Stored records
::::::::::

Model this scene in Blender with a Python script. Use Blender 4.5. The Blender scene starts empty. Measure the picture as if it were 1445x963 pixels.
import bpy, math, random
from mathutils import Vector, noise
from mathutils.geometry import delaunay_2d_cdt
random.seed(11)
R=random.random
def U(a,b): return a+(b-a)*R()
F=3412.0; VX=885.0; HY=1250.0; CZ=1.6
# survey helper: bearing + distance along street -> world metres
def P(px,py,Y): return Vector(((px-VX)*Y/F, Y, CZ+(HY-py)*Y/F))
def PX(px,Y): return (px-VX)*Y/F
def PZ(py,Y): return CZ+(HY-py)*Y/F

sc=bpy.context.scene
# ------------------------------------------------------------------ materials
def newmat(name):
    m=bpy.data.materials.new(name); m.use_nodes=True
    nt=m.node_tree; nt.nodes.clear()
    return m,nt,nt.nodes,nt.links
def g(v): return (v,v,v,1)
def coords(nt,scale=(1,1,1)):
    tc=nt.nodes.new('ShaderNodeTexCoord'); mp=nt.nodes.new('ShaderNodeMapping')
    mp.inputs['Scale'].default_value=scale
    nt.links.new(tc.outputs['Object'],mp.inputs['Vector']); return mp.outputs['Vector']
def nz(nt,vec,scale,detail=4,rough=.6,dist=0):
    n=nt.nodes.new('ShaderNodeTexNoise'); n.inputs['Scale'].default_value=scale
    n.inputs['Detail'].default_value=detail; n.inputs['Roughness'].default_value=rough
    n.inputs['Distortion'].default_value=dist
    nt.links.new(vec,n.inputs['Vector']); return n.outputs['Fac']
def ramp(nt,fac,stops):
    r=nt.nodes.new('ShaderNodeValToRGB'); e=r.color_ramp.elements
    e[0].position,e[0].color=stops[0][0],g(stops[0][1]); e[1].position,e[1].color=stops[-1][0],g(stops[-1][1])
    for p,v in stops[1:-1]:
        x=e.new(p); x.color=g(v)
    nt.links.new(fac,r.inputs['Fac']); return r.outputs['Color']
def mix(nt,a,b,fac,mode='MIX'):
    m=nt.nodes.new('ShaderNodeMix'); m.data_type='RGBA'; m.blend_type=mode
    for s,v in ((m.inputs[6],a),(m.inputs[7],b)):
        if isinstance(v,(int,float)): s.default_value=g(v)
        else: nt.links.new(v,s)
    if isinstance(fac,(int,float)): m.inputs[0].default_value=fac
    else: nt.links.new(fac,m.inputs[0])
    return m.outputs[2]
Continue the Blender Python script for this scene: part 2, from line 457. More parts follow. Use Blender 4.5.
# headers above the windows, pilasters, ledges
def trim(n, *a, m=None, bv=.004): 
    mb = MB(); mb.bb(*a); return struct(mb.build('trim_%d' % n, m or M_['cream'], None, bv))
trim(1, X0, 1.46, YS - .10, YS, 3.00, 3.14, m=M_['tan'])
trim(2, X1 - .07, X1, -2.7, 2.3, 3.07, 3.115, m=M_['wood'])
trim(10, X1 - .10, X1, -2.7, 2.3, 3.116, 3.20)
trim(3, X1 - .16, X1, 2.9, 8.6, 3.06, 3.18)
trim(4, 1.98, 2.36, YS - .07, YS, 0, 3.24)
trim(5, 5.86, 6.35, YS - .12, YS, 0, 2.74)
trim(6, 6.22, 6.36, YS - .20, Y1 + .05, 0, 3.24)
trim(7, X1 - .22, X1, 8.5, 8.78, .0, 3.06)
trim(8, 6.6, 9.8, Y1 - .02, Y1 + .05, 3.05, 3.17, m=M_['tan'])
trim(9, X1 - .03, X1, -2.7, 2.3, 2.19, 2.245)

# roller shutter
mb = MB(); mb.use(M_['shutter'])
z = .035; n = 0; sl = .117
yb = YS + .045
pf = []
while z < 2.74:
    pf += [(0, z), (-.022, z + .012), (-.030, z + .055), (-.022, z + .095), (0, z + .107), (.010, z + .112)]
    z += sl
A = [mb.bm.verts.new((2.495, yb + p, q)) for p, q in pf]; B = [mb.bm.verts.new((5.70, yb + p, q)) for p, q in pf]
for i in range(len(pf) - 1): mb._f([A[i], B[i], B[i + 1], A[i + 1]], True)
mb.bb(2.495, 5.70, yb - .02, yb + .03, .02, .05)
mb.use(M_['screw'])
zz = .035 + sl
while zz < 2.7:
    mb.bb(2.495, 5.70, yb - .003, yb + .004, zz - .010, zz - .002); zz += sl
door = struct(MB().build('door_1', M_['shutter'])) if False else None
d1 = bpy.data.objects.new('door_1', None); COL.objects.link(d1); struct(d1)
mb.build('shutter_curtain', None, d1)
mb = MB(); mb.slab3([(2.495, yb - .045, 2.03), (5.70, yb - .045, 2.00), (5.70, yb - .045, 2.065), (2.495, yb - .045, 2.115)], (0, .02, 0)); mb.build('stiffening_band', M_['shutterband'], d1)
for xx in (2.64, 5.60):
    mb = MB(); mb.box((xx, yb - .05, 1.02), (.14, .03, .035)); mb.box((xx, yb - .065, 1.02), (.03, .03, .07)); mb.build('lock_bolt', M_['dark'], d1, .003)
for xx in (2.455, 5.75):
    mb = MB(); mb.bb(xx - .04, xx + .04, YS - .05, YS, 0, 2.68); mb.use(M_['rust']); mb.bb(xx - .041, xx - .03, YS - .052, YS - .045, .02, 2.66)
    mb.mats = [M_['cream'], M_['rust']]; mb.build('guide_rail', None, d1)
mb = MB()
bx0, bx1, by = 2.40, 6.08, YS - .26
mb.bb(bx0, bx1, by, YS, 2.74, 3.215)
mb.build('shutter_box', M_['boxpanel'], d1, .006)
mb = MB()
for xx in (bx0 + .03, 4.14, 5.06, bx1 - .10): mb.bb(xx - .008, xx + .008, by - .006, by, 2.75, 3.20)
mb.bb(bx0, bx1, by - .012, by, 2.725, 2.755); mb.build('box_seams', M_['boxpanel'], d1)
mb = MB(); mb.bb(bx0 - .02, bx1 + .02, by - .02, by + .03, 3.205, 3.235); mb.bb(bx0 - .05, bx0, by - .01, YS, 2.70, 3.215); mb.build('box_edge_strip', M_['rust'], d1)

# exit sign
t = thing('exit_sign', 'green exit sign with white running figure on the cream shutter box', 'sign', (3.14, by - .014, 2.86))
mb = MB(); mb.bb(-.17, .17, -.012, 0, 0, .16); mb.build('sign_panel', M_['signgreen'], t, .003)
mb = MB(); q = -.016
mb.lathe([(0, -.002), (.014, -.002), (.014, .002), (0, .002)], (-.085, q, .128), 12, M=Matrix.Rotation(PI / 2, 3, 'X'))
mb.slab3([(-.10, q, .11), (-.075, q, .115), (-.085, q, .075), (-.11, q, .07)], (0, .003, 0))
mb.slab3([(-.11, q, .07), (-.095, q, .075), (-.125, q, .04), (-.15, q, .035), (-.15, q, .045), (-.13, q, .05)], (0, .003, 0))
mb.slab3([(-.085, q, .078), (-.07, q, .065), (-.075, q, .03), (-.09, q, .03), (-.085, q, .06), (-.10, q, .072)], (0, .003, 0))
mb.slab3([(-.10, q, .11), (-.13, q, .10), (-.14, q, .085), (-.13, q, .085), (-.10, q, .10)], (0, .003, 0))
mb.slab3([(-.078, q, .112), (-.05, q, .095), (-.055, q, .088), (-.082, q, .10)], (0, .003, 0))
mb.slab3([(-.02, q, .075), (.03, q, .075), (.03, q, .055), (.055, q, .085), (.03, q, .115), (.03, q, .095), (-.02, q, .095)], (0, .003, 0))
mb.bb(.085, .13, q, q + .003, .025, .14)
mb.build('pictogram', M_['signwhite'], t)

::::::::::

- [What is being asked]: Reproduce the whole listing word for word.

- [Result of the task]:
Model this scene in Blender with a Python script. Use Blender 4.5. The Blender scene starts empty. Measure the picture as if it were 1445x963 pixels.
import bpy, math, random
from mathutils import Vector, noise
from mathutils.geometry import delaunay_2d_cdt
random.seed(11)
R=random.random
def U(a,b): return a+(b-a)*R()
F=3412.0; VX=885.0; HY=1250.0; CZ=1.6
# survey helper: bearing + distance along street -> world metres
def P(px,py,Y): return Vector(((px-VX)*Y/F, Y, CZ+(HY-py)*Y/F))
def PX(px,Y): return (px-VX)*Y/F
def PZ(py,Y): return CZ+(HY-py)*Y/F

sc=bpy.context.scene
# ------------------------------------------------------------------ materials
def newmat(name):
    m=bpy.data.materials.new(name); m.use_nodes=True
    nt=m.node_tree; nt.nodes.clear()
    return m,nt,nt.nodes,nt.links
def g(v): return (v,v,v,1)
def coords(nt,scale=(1,1,1)):
    tc=nt.nodes.new('ShaderNodeTexCoord'); mp=nt.nodes.new('ShaderNodeMapping')
    mp.inputs['Scale'].default_value=scale
    nt.links.new(tc.outputs['Object'],mp.inputs['Vector']); return mp.outputs['Vector']
def nz(nt,vec,scale,detail=4,rough=.6,dist=0):
    n=nt.nodes.new('ShaderNodeTexNoise'); n.inputs['Scale'].default_value=scale
    n.inputs['Detail'].default_value=detail; n.inputs['Roughness'].default_value=rough
    n.inputs['Distortion'].default_value=dist
    nt.links.new(vec,n.inputs['Vector']); return n.outputs['Fac']
def ramp(nt,fac,stops):
    r=nt.nodes.new('ShaderNodeValToRGB'); e=r.color_ramp.elements
    e[0].position,e[0].color=stops[0][0],g(stops[0][1]); e[1].position,e[1].color=stops[-1][0],g(stops[-1][1])
    for p,v in stops[1:-1]:
        x=e.new(p); x.color=g(v)
    nt.links.new(fac,r.inputs['Fac']); return r.outputs['Color']
def mix(nt,a,b,fac,mode='MIX'):
    m=nt.nodes.new('ShaderNodeMix'); m.data_type='RGBA'; m.blend_type=mode
    for s,v in ((m.inputs[6],a),(m.inputs[7],b)):
        if isinstance(v,(int,float)): s.default_value=g(v)
        else: nt.links.new(v,s)
    if isinstance(fac,(int,float)): m.inputs[0].default_value=fac
    else: nt.links.new(fac,m.inputs[0])
    return m.outputs[2]
Continue the Blender Python script for this scene: part 2, from line 457. More parts follow. Use Blender 4.5.
# headers above the windows, pilasters, ledges
def trim(n, *a, m=None, bv=.004): 
    mb = MB(); mb.bb(*a); return struct(mb.build('trim_%d' % n, m or M_['cream'], None, bv))
trim(1, X0, 1.46, YS - .10, YS, 3.00, 3.14, m=M_['tan'])
trim(2, X1 - .07, X1, -2.7, 2.3, 3.07, 3.115, m=M_['wood'])
trim(10, X1 - .10, X1, -2.7, 2.3, 3.116, 3.20)
trim(3, X1 - .16, X1, 2.9, 8.6, 3.06, 3.18)
trim(4, 1.98, 2.36, YS - .07, YS, 0, 3.24)
trim(5, 5.86, 6.35, YS - .12, YS, 0, 2.74)
trim(6, 6.22, 6.36, YS - .20, Y1 + .05, 0, 3.24)
trim(7, X1 - .22, X1, 8.5, 8.78, .0, 3.06)
trim(8, 6.6, 9.8, Y1 - .02, Y1 + .05, 3.05, 3.17, m=M_['tan'])
trim(9, X1 - .03, X1, -2.7, 2.3, 2.19, 2.245)

# roller shutter
mb = MB(); mb.use(M_['shutter'])
z = .035; n = 0; sl = .117
yb = YS + .045
pf = []
while z < 2.74:
    pf += [(0, z), (-.022, z + .012), (-.030, z + .055), (-.022, z + .095), (0, z + .107), (.010, z + .112)]
    z += sl
A = [mb.bm.verts.new((2.495, yb + p, q)) for p, q in pf]; B = [mb.bm.verts.new((5.70, yb + p, q)) for p, q in pf]
for i in range(len(pf) - 1): mb._f([A[i], B[i], B[i + 1], A[i + 1]], True)
mb.bb(2.495, 5.70, yb - .02, yb + .03, .02, .05)
mb.use(M_['screw'])
zz = .035 + sl
while zz < 2.7:
    mb.bb(2.495, 5.70, yb - .003, yb + .004, zz - .010, zz - .002); zz += sl
door = struct(MB().build('door_1', M_['shutter'])) if False else None
d1 = bpy.data.objects.new('door_1', None); COL.objects.link(d1); struct(d1)
mb.build('shutter_curtain', None, d1)
mb = MB(); mb.slab3([(2.495, yb - .045, 2.03), (5.70, yb - .045, 2.00), (5.70, yb - .045, 2.065), (2.495, yb - .045, 2.115)], (0, .02, 0)); mb.build('stiffening_band', M_['shutterband'], d1)
for xx in (2.64, 5.60):
    mb = MB(); mb.box((xx, yb - .05, 1.02), (.14, .03, .035)); mb.box((xx, yb - .065, 1.02), (.03, .03, .07)); mb.build('lock_bolt', M_['dark'], d1, .003)
for xx in (2.455, 5.75):
    mb = MB(); mb.bb(xx - .04, xx + .04, YS - .05, YS, 0, 2.68); mb.use(M_['rust']); mb.bb(xx - .041, xx - .03, YS - .052, YS - .045, .02, 2.66)
    mb.mats = [M_['cream'], M_['rust']]; mb.build('guide_rail', None, d1)
mb = MB()
bx0, bx1, by = 2.40, 6.08, YS - .26
mb.bb(bx0, bx1, by, YS, 2.74, 3.215)
mb.build('shutter_box', M_['boxpanel'], d1, .006)
mb = MB()
for xx in (bx0 + .03, 4.14, 5.06, bx1 - .10): mb.bb(xx - .008, xx + .008, by - .006, by, 2.75, 3.20)
mb.bb(bx0, bx1, by - .012, by, 2.725, 2.755); mb.build('box_seams', M_['boxpanel'], d1)
mb = MB(); mb.bb(bx0 - .02, bx1 + .02, by - .02, by + .03, 3.205, 3.235); mb.bb(bx0 - .05, bx0, by - .01, YS, 2.70, 3.215); mb.build('box_edge_strip', M_['rust'], d1)

# exit sign
t = thing('exit_sign', 'green exit sign with white running figure on the cream shutter box', 'sign', (3.14, by - .014, 2.86))
mb = MB(); mb.bb(-.17, .17, -.012, 0, 0, .16); mb.build('sign_panel', M_['signgreen'], t, .003)
mb = MB(); q = -.016
mb.lathe([(0, -.002), (.014, -.002), (.014, .002), (0, .002)], (-.085, q, .128), 12, M=Matrix.Rotation(PI / 2, 3, 'X'))
mb.slab3([(-.10, q, .11), (-.075, q, .115), (-.085, q, .075), (-.11, q, .07)], (0, .003, 0))
mb.slab3([(-.11, q, .07), (-.095, q, .075), (-.125, q, .04), (-.15, q, .035), (-.15, q, .045), (-.13, q, .05)], (0, .003, 0))
mb.slab3([(-.085, q, .078), (-.07, q, .065), (-.075, q, .03), (-.09, q, .03), (-.085, q, .06), (-.10, q, .072)], (0, .003, 0))
mb.slab3([(-.10, q, .11), (-.13, q, .10), (-.14, q, .085), (-.13, q, .085), (-.10, q, .10)], (0, .003, 0))
mb.slab3([(-.078, q, .112), (-.05, q, .095), (-.055, q, .088), (-.082, q, .10)], (0, .003, 0))
mb.slab3([(-.02, q, .075), (.03, q, .075), (.03, q, .055), (.055, q, .085), (.03, q, .115), (.03, q, .095), (-.02, q, .095)], (0, .003, 0))
mb.bb(.085, .13, q, q + .003, .025, .14)
mb.build('pictogram', M_['signwhite'], t)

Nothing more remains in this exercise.